Our trading approach thrives in volatile market conditions

It’s time for an October wrap-up the day after the biggest candy eating day of the year.

Both statistical and implied volatility remained low, as it has been in the past few months. In fact, as I reported last month, volatility is about as low as it’s been in the past five years. This isn’t a bad thing, and in fact has been mostly good for that long buy-and-hold part of your portfolio, but it’s not the greatest for our trading system.

The MS8 system used to guide the Covestor models thrives on volatility, so when its slow, we don’t necessarily lose money, but it’s also not very active. October had a nice little bump in volatility starting around the 19th, and in fact about 2/3 of our trades took place just after this.  Aside from that it was still pretty quiet.

Our overall exposure was about as low as I have seen, at just 9.35% (meaning that’s how much time we had cash in the market).

Low volatility means fewer trades.  The average return per trade and win ratio was just about typical for the system, so we just needed some more trips to the plate. As I said last month, we could really use some volatility!
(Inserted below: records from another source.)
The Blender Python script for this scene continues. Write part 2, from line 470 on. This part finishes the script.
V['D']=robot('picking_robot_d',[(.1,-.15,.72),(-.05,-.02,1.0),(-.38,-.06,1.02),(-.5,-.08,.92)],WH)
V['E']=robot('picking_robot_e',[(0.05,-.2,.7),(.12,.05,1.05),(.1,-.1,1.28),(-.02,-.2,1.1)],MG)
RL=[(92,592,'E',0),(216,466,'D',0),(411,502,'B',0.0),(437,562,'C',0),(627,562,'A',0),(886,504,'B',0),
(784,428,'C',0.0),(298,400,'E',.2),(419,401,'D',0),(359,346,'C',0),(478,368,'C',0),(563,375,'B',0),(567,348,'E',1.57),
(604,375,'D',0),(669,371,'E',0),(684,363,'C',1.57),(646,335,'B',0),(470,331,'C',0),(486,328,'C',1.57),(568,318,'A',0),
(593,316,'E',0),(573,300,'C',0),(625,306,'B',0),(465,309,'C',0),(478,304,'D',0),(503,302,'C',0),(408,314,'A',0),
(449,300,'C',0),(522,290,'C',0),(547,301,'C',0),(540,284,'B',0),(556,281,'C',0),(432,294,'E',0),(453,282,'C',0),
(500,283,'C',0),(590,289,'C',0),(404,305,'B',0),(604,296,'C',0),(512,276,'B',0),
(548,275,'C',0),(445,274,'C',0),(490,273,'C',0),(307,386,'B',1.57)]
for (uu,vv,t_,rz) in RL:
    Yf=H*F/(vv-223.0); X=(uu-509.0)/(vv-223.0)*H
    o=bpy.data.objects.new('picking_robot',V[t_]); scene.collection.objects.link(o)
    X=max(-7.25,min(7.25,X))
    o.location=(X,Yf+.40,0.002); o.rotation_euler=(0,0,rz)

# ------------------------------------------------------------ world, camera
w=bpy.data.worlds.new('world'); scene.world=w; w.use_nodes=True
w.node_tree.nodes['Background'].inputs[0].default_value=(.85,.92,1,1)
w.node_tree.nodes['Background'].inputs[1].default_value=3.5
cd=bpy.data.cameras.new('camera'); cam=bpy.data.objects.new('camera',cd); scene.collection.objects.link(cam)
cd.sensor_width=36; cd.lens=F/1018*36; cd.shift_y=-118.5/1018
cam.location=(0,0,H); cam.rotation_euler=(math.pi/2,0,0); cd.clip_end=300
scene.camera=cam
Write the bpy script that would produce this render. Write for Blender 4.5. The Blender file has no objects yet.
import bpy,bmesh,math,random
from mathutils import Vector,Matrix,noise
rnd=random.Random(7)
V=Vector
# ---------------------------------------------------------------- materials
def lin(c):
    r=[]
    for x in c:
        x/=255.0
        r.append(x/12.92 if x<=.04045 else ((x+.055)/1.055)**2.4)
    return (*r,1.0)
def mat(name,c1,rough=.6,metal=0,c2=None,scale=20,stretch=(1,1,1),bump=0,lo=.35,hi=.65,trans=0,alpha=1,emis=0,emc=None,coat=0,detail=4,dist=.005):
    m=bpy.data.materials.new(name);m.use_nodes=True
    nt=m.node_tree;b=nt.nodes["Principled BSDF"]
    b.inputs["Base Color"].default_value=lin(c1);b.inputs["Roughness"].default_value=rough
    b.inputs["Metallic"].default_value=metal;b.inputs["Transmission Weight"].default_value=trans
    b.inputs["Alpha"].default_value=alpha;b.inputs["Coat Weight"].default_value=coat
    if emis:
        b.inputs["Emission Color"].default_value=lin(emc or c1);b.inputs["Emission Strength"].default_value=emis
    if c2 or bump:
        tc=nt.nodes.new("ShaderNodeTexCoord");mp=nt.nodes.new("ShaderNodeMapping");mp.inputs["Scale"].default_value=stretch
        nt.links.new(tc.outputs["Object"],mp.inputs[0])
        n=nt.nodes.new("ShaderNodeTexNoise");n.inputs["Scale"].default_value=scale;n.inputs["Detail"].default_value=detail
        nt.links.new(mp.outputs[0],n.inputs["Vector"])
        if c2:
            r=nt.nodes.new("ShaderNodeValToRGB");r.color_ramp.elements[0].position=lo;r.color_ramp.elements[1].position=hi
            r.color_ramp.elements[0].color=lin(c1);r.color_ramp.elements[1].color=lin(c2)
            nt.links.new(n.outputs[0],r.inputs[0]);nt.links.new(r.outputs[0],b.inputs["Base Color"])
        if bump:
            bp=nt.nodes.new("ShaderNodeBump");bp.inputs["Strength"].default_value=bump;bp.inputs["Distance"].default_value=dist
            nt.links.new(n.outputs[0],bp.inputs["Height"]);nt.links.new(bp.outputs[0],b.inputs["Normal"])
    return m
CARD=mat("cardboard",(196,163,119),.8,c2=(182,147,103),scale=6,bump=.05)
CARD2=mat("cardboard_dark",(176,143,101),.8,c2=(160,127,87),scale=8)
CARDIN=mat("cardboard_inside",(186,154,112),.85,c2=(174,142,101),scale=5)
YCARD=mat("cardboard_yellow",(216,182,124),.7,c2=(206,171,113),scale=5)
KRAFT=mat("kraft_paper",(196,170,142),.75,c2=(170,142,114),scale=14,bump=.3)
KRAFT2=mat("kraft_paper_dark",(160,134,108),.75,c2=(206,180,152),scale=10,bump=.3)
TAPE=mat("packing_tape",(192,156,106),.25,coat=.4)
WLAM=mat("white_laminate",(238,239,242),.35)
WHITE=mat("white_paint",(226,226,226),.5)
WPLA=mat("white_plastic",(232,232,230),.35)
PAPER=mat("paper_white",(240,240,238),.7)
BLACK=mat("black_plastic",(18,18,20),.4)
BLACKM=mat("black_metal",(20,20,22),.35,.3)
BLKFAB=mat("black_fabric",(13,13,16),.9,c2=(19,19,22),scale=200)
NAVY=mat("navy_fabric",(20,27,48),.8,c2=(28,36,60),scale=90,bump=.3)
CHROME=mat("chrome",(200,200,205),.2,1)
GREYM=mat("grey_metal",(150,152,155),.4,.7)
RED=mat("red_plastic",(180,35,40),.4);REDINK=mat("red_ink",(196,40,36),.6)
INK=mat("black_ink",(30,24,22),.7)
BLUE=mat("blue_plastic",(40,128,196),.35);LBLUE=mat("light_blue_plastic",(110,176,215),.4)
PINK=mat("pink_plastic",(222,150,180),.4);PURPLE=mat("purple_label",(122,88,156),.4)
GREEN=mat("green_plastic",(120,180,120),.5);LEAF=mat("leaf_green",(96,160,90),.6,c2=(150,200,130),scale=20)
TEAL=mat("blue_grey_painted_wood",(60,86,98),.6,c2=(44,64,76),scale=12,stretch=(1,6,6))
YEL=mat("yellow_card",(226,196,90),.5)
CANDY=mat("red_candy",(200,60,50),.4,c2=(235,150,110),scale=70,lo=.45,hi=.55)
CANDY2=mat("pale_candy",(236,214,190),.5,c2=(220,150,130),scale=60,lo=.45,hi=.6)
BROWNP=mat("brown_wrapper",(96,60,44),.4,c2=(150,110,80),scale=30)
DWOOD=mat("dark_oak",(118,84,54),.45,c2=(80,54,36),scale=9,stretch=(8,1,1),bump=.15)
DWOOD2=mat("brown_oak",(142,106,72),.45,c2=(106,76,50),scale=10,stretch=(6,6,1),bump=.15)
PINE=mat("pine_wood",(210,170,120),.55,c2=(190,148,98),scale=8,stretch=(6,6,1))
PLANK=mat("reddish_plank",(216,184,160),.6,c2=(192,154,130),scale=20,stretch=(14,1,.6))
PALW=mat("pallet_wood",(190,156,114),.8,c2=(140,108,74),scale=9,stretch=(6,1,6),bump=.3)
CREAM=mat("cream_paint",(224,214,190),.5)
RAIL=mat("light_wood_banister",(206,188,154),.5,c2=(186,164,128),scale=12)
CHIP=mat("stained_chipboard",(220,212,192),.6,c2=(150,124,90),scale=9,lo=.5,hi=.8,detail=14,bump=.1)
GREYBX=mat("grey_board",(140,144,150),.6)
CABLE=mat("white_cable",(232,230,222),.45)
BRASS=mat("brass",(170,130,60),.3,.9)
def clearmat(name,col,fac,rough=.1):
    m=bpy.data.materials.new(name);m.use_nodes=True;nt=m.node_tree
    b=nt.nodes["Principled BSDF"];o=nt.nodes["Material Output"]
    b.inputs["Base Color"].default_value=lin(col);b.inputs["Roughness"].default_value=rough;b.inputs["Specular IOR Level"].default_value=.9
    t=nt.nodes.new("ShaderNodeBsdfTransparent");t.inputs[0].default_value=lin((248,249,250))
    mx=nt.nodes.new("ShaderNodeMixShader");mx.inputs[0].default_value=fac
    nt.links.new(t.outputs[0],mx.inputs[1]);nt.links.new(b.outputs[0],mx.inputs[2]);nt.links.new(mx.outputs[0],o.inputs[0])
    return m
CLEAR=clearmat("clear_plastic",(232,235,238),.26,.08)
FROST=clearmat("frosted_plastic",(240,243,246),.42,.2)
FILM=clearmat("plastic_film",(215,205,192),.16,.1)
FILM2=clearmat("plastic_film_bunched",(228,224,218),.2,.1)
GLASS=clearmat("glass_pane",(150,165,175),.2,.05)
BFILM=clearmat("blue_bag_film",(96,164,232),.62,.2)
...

Certain of the information contained in this presentation is based upon forward-looking statements, information and opinions, including descriptions of anticipated market changes and expectations of future activity. The manager believes that such statements, information, and opinions are based upon reasonable estimates and assumptions. However, forward-looking statements, information and opinions are inherently uncertain and actual events or results may differ materially from those reflected in the forward-looking statements. Therefore, undue reliance should not be placed on such forward-looking statements, information and opinions.